The so-called “bio-memetic” undersea vehicle is currently being developed as part of the Chief of Naval Operations Rapid Innovation Cell,  or CRIC – a special unit set up by CNO Adm. Jonathan Greenert in 2012 to explore the feasibility of rapidly turning around commercially available technologies for Naval military use.

“It mimics a fish. It looks like a fish. We call it robo-tuna, affectionately, but it is a UUV (unmanned undersea vehicle).  It does not have a propeller or a jet. It actually swims by flipping its tail around,” said Capt. Jim Loper, concepts and innovation department head, Navy Warfare Development Command, Norfolk.

The robot-fish is highly maneuverable and can accelerate quickly, reaching speeds up to 40 knots, Loper said. Being propelled by its tail instead of a shaft or propeller helps it remain stealthy and energy efficient. The shark-like sensor is engineered to carry a range of payloads from acoustic sensors to underwater cameras, he explained.

Built in Massachusetts by a firm called Boston Engineering, the robot fish could be used for a range of missions including undersea mine detection or prolonged surveillance of ships, ports and submarines.

“We’re imaging this can loiter for days, possibly weeks on a battery that allows it to maintain its position. This is a sensor we can put out there that matches in with the local life so to speak,” Loper added.

The UUV is currently configured with a lithium ion battery and is engineered so that its front end remains stationary in order to maximize sensor performance.

“The fact that the front portion of the animal is mainly stationary when swimming is important because when you carrying sensors, you don’t want everything moving all over the place and messing up what you are carrying on board,” Mark Smithers, vice president and chief technology officer at Boston Engineering, said in a written statement.

Another test of the robot-fish is slated for this coming December, said John Hottendorf, CRIC program manager.

“This is an empty truck. You can put whatever kind of sensor you want on it,” Hottendorf said.

Should development continue as expected, the robot-fish could wind up being ready for deployment and operational use within the next several years, Hottendorf explained.

The robot-fish UUV could, at least in theory, work well with another project currently being developed by the CRIC called Suspended Undersea Raw Fiber, or SURF.

SURF involves the use of underwater fiber optic cable used to create secure, seamless point-to-point communications possibilities for surface and undersea entities such as ships, submarines and underwater vehicles.

Navy developers with CRIC have been working closely with laboratory scientists at Penn State who have developed a special kind of buoyant fiber-optic cable.

“They have developed a way to make the fiber cable neutrally buoyant or at least able to suspend itself in the water column.
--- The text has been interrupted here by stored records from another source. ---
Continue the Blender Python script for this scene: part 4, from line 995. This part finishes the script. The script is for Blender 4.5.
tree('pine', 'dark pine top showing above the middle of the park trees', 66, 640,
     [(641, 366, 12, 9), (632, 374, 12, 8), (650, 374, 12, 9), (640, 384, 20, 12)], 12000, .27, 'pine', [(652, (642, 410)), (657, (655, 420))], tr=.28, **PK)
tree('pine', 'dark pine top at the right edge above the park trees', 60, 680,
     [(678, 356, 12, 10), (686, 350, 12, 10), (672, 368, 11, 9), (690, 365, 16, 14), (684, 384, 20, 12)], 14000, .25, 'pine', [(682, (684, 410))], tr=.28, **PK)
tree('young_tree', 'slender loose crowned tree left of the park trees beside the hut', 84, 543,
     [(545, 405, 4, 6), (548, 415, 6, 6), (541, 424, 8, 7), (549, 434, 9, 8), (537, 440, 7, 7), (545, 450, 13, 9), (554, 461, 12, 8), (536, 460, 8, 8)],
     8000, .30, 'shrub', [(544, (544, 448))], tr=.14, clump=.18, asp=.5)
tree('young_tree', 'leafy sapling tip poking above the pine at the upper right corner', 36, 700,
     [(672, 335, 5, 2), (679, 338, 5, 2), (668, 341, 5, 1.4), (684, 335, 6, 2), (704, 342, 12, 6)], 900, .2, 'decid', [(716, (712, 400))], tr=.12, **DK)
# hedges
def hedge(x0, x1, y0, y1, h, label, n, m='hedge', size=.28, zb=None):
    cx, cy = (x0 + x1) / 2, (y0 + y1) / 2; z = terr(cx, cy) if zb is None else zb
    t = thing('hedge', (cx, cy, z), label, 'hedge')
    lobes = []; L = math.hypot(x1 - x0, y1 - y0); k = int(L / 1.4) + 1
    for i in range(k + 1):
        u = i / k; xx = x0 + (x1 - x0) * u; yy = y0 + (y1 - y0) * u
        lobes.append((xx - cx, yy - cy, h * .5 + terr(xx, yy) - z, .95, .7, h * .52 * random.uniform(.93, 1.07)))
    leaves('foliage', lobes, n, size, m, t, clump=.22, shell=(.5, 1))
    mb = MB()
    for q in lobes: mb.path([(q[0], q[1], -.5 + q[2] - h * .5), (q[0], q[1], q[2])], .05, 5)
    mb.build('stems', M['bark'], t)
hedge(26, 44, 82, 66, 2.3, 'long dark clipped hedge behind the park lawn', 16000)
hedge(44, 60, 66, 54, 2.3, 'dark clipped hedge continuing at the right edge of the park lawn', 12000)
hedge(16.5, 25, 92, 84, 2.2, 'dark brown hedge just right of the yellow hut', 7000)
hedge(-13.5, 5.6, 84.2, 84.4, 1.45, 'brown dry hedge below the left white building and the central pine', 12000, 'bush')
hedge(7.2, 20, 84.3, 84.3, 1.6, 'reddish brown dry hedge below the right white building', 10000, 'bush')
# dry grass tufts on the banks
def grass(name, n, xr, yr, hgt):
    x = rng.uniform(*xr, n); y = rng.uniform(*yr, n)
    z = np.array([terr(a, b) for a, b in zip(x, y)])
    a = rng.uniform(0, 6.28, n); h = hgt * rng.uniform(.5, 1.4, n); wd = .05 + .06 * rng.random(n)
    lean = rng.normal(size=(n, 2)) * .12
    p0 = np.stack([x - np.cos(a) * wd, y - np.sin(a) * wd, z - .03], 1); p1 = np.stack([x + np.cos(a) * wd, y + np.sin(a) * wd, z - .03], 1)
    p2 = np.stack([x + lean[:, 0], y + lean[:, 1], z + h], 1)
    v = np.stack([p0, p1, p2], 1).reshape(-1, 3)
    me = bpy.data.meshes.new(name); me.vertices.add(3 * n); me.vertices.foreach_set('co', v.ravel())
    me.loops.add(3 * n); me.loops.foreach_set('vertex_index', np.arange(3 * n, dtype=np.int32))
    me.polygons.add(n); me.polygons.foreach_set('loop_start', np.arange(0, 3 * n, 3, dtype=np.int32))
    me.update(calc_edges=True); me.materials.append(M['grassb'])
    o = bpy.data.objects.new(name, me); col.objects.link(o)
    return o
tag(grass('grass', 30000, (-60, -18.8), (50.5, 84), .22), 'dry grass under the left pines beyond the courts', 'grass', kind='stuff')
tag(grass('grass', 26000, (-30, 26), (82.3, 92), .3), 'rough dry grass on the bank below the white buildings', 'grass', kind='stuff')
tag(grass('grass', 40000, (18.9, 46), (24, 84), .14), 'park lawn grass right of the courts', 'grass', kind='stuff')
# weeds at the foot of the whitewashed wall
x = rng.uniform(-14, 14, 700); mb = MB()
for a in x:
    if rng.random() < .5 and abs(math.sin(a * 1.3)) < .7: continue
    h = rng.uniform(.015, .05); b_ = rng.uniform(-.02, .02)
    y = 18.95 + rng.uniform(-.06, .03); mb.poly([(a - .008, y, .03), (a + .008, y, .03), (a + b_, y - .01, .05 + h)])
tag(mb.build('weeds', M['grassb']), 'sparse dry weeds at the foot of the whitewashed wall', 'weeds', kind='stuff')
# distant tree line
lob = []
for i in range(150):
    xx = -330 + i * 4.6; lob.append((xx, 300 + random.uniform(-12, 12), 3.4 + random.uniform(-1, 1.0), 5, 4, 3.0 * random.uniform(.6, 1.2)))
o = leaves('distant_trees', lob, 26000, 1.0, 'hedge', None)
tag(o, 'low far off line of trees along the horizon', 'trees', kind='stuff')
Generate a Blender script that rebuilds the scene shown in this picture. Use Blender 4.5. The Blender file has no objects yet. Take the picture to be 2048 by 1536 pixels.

The idea is to take this cable with a high data rate up to 10-gigabytes and be able to connect point to point with zero detectability.  The idea is to facilitate low observable communications so you can have high speed communications without worrying about a radio transmission being detected,” Loper said.

Some initial tests of SURF attached to a buoy off of Virginia beach have assessed the ability of the cable to withstand the wind and waves and suspend in the water column above the bottom of the ocean while not floating to the top, Loper explained.

In theory, miles of spooled out underwater fiber-optic cable could connect ships to submarines in real time, allowing them to seamlessly pass combat-relevant sensor data, he added.

“In the future when we get this thing going, you could attach a ship and a submarine. The submarine can go several miles out of the way and do what it needs to do with a cable connecting it. All of the surface and air radar from a ship can be going back to a sub. Meanwhile, a sub can be passing all of its acoustic contacts back to the ship,” he said.

The CRIC is working with prototypes of SURF at the moment while exploring ways to further ruggedize the cable for maritime use.

“The ocean environment has turned out to be a little more hostile than the original designers imagined. We want to send out 40, 50 or 60 miles of cable,” Loper said.

In addition, the SURF cable could wind up being attached to something like the robot-fish UUV, a scenario which would allow the underwater sensor to send images and data back to a submarine or ship in real time.

“You could have a sub with a fish-like UUV tethered onto a cable, giving real time feedback as opposed to current ones that come back for a download. This would be a mechanism for having real-time contact with your UUVs,” Loper explained.

Overall, the robot-fish and SURF are examples of the kind of work explored by Greenert’s CRIC, an entity designed to turn promising technologies around within a year or two for about $1 million to $2 million. The CRIC is configured solely to harvest technological innovation and is not tailored to meet a specific operational threat.

“With the CRIC, we don’t necessarily answer to current fleet needs. The CRIC as an organization is looking for opportunities. We are looking for the thing that is out there now that we don’t know we need yet. What we’re trying to do is repurpose technologies that are out in the commercial world,” Loper said.